:: DATA PROVIDED ::
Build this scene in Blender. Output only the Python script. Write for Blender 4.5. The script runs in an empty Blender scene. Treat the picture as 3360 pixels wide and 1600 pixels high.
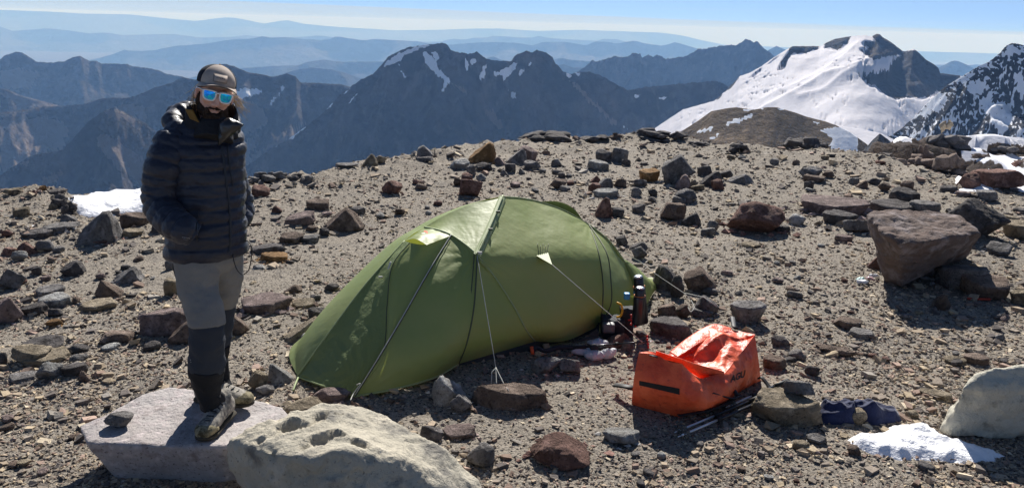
import bpy, bmesh, math, random
import numpy as np
from mathutils import Vector, Matrix, noise as mnoise
R = math.radians
rng = np.random.default_rng(7)
random.seed(7)
scene = bpy.context.scene
col = scene.collection

# ------------------------------------------------------------------ camera
CAM = np.array([0.0, 0.0, 2.2]); FPX = 2590.0; PITCH = R(15.58); ROLL = R(1.5)
_F = np.array([0, math.cos(PITCH), -math.sin(PITCH)])
_R0 = np.array([1.0, 0, 0]); _U0 = np.array([0, math.sin(PITCH), math.cos(PITCH)])
_Rv = _R0*math.cos(ROLL) + _U0*math.sin(ROLL)
_Uv = _U0*math.cos(ROLL) - _R0*math.sin(ROLL)
cam_d = bpy.data.cameras.new('camera'); cam = bpy.data.objects.new('camera', cam_d); col.objects.link(cam)
cam_d.sensor_width = 36; cam_d.lens = FPX/3360*36; cam_d.clip_start = 0.05; cam_d.clip_end = 400000
cam.matrix_world = Matrix(((_Rv[0], _Uv[0], -_F[0], CAM[0]), (_Rv[1], _Uv[1], -_F[1], CAM[1]), (_Rv[2], _Uv[2], -_F[2], CAM[2]), (0, 0, 0, 1)))
scene.camera = cam

# ------------------------------------------------------------------ light
SUN_EL = 37.0; SUN_AZ = 4.0           # degrees; azimuth clockwise from +Y
scene.view_settings.view_transform = 'Standard'; scene.view_settings.look = 'None'
scene.view_settings.gamma = 1; scene.view_settings.exposure = 0.72
scene.cycles.max_bounces = 6; scene.cycles.diffuse_bounces = 3; scene.cycles.volume_bounces = 1
scene.cycles.transmission_bounces = 4; scene.cycles.transparent_max_bounces = 8
scene.cycles.sample_clamp_indirect = 6
scene.cycles.use_denoising = True
W = bpy.data.worlds.new('World'); scene.world = W; W.use_nodes = True
nt = W.node_tree; N = nt.nodes; Lk = nt.links; N.clear()
def wn(t, **k):
    n = N.new(t)
    for a, b in k.items(): setattr(n, a, b)
    return n
def wmath(op, a, b=None, clamp=False):
    n = N.new('ShaderNodeMath'); n.operation = op; n.use_clamp = clamp
    for i, s in enumerate((a, b)):
        if s is None: continue
        if isinstance(s, (int, float)): n.inputs[i].default_value = s
        else: Lk.new(s, n.inputs[i])
    return n.outputs[0]
tc = wn('ShaderNodeTexCoord'); sep = wn('ShaderNodeSeparateXYZ'); Lk.new(tc.outputs['Generated'], sep.inputs[0])
comb = wn('ShaderNodeCombineXYZ')
zr = wmath('MAXIMUM', wmath('ADD', wmath('MULTIPLY', sep.outputs[2], 0.9), 0.115), 0.115)
Lk.new(sep.outputs[0], comb.inputs[0]); Lk.new(sep.outputs[1], comb.inputs[1]); Lk.new(zr, comb.inputs[2])
sky = wn('ShaderNodeTexSky', sky_type='NISHITA'); sky.sun_disc = False
sky.sun_elevation = R(SUN_EL); sky.sun_rotation = R(SUN_AZ); sky.altitude = 5000; sky.air_density = 1.0; sky.dust_density = 0.4; sky.ozone_density = 1.3
Lk.new(comb.outputs[0], sky.inputs[0])
# high thin cloud sheet low over the horizon, its upper edge a long nearly level line
az = wmath('ARCTAN2', sep.outputs[0], sep.outputs[1]); el = sep.outputs[2]
cz = wn('ShaderNodeCombineXYZ'); Lk.new(wmath('MULTIPLY', az, 3.0), cz.inputs[0]); Lk.new(wmath('MULTIPLY', el, 260.0), cz.inputs[1])
cn = wn('ShaderNodeTexNoise'); cn.inputs['Scale'].default_value = 1.0; cn.inputs['Detail'].default_value = 5; Lk.new(cz.outputs[0], cn.inputs['Vector'])
edge = wmath('ADD', wmath('MULTIPLY', az, -0.0135), 0.0125)
rel = wmath('ADD', wmath('SUBTRACT', edge, el), wmath('MULTIPLY', wmath('SUBTRACT', cn.outputs[0], 0.5), 0.0022))
m1 = wn('ShaderNodeMapRange', interpolation_type='SMOOTHSTEP'); Lk.new(rel, m1.inputs[0]); m1.inputs[1].default_value = -0.0012; m1.inputs[2].default_value = 0.0012
m1.inputs[3].default_value = 0.0; m1.inputs[4].default_value = 0.80
# brighter rim just under the edge, and a second fainter streak lower
def streak(c, w, a):
    d = wmath('ABSOLUTE', wmath('SUBTRACT', rel, c))
    m = wn('ShaderNodeMapRange', interpolation_type='SMOOTHSTEP'); Lk.new(d, m.inputs[0]); m.inputs[1].default_value = w; m.inputs[2].default_value = 0; m.inputs[3].default_value = 0; m.inputs[4].default_value = a
    return m.outputs[0]
f = wmath('ADD', wmath('ADD', m1.outputs[0], streak(0.0018, 0.0028, 0.06)), streak(0.0125, 0.0035, 0.05), True)
wisp = wn('ShaderNodeMapRange', interpolation_type='SMOOTHSTEP'); Lk.new(cn.outputs[0], wisp.inputs[0]); wisp.inputs[1].default_value = 0.5; wisp.inputs[2].default_value = 0.75; wisp.inputs[4].default_value = 0.25
up = wn('ShaderNodeMapRange', interpolation_type='SMOOTHSTEP'); Lk.new(el, up.inputs[0]); up.inputs[1].default_value = 0.12; up.inputs[2].default_value = 0.0
f = wmath('ADD', f, wmath('MULTIPLY', wisp.outputs[0], up.outputs[0]), True)
mix = wn('ShaderNodeMix', data_type='RGBA'); Lk.new(f, mix.inputs[0]); Lk.new(sky.outputs[0], mix.inputs[6]); mix.inputs[7].default_value = (4.4, 5.35, 6.4, 1)
bg = wn('ShaderNodeBackground'); bg.inputs[1].default_value = 0.076; Lk.new(mix.outputs[2], bg.inputs[0])
wo = wn('ShaderNodeOutputWorld'); Lk.new(bg.outputs[0], wo.inputs[0])
sd = bpy.data.lights.new('sun', 'SUN'); sd.energy = 5.0; sd.angle = R(0.53); sd.color = (1.0, 0.955, 0.89)
so = bpy.data.objects.new('sun', sd); col.objects.link(so)
_s = Vector((math.sin(R(SUN_AZ))*math.cos(R(SUN_EL)), math.cos(R(SUN_AZ))*math.cos(R(SUN_EL)), math.sin(R(SUN_EL))))
so.rotation_euler = (-_s).to_track_quat('-Z', 'Y').to_euler(); so.location = (0, 0, 60)

# ------------------------------------------------------------------ camera maths
def ray(u, v):
    u = np.asarray(u, float); v = np.asarray(v, float)
    return _F + ((u-1680)/FPX)[..., None]*_Rv + ((800-v)/FPX)[..., None]*_Uv
def px(P):
    q = np.asarray(P, float) - CAM; w = q@_F
    return 1680+FPX*(q@_Rv)/w, 800-FPX*(q@_Uv)/w
def at_y(u, v, y):
    d = ray(u, v); return CAM + d*(y/d[..., 1])[..., None] if d.ndim > 1 else CAM + d*(y/d[1])
def at_z(u, v, z):
    d = ray(u, v); k = (z-CAM[2])/d[..., 2]
    return CAM + d*k[..., None] if d.ndim > 1 else CAM + d*k

# ------------------------------------------------------------------ noise (numpy)
_perm = np.random.default_rng(3).permutation(256); _perm = np.concatenate([_perm, _perm, _perm])
_g = np.random.default_rng(4).normal(size=(256, 3)); _g /= np.linalg.norm(_g, axis=1)[:, None]
def pn(x, y, z=0.0):
    x, y, z = np.broadcast_arrays(np.asarray(x, float), y, z)
    xi = np.floor(x).astype(np.int64); yi = np.floor(y).astype(np.int64); zi = np.floor(z).astype(np.int64)
    xf = x-xi; yf = y-yi; zf = z-zi; xi &= 255; yi &= 255; zi &= 255
    u = xf*xf*xf*(xf*(xf*6-15)+10); v = yf*yf*yf*(yf*(yf*6-15)+10); w = zf*zf*zf*(zf*(zf*6-15)+10)
    def g(i, j, k):
        h = _perm[_perm[_perm[xi+i]+yi+j]+zi+k]; q = _g[h]
        return q[..., 0]*(xf-i)+q[..., 1]*(yf-j)+q[..., 2]*(zf-k)
    a = g(0,0,0); b = g(1,0,0); a0 = a+u*(b-a)
    a = g(0,1,0); b = g(1,1,0); a1 = a+u*(b-a)
    a = g(0,0,1); b = g(1,0,1); b0 = a+u*(b-a)
    a = g(0,1,1); b = g(1,1,1); b1 = a+u*(b-a)
    c0 = a0+v*(a1-a0); c1 = b0+v*(b1-b0)
    return (c0+w*(c1-c0))*1.5
def fbm(x, y, z=0.0, o=4, gain=0.5, lac=2.03):
    s = 0; a = 1.0
    for i in range(o):
        s = s+a*pn(x, y, z); x = x*lac+13.7; y = y*lac+7.1; z = z*lac+3.3; a *= gain
    return s
def ridged(x, y, z=0.0, o=4, gain=0.5, lac=2.1):
    s = 0; a = 1.0; t = 0
    for i in range(o):
        s = s+a*(1-np.abs(pn(x, y, z))*1.6); t += a; x = x*lac+5.2; y = y*lac+9.4; z = z*lac+1.7; a *= gain
    return s/t
def sstep(a, b, x):
    t = np.clip((x-a)/(b-a), 0, 1); return t*t*(3-2*t)
def inpoly(u, v, poly):
    u = np.asarray(u); v = np.asarray(v); r = np.zeros(u.shape, bool); n = len(poly)
    for i in range(n):
        x1, y1 = poly[i]; x2, y2 = poly[(i+1) % n]
        if y1 == y2: continue
        c = ((y1 > v) != (y2 > v)) & (u < (x2-x1)*(v-y1)/(y2-y1)+x1); r ^= c
    return r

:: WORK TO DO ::
Check the data for the word "scene" and pull out the lines that have it.

:: ANSWER TO THIS EXERCISE ::
Build this scene in Blender. Output only the Python script. Write for Blender 4.5. The script runs in an empty Blender scene. Treat the picture as 3360 pixels wide and 1600 pixels high.
scene = bpy.context.scene
col = scene.collection
scene.camera = cam
scene.view_settings.view_transform = 'Standard'; scene.view_settings.look = 'None'
scene.view_settings.gamma = 1; scene.view_settings.exposure = 0.72
scene.cycles.max_bounces = 6; scene.cycles.diffuse_bounces = 3; scene.cycles.volume_bounces = 1
scene.cycles.transmission_bounces = 4; scene.cycles.transparent_max_bounces = 8
scene.cycles.sample_clamp_indirect = 6
scene.cycles.use_denoising = True
W = bpy.data.worlds.new('World'); scene.world = W; W.use_nodes = True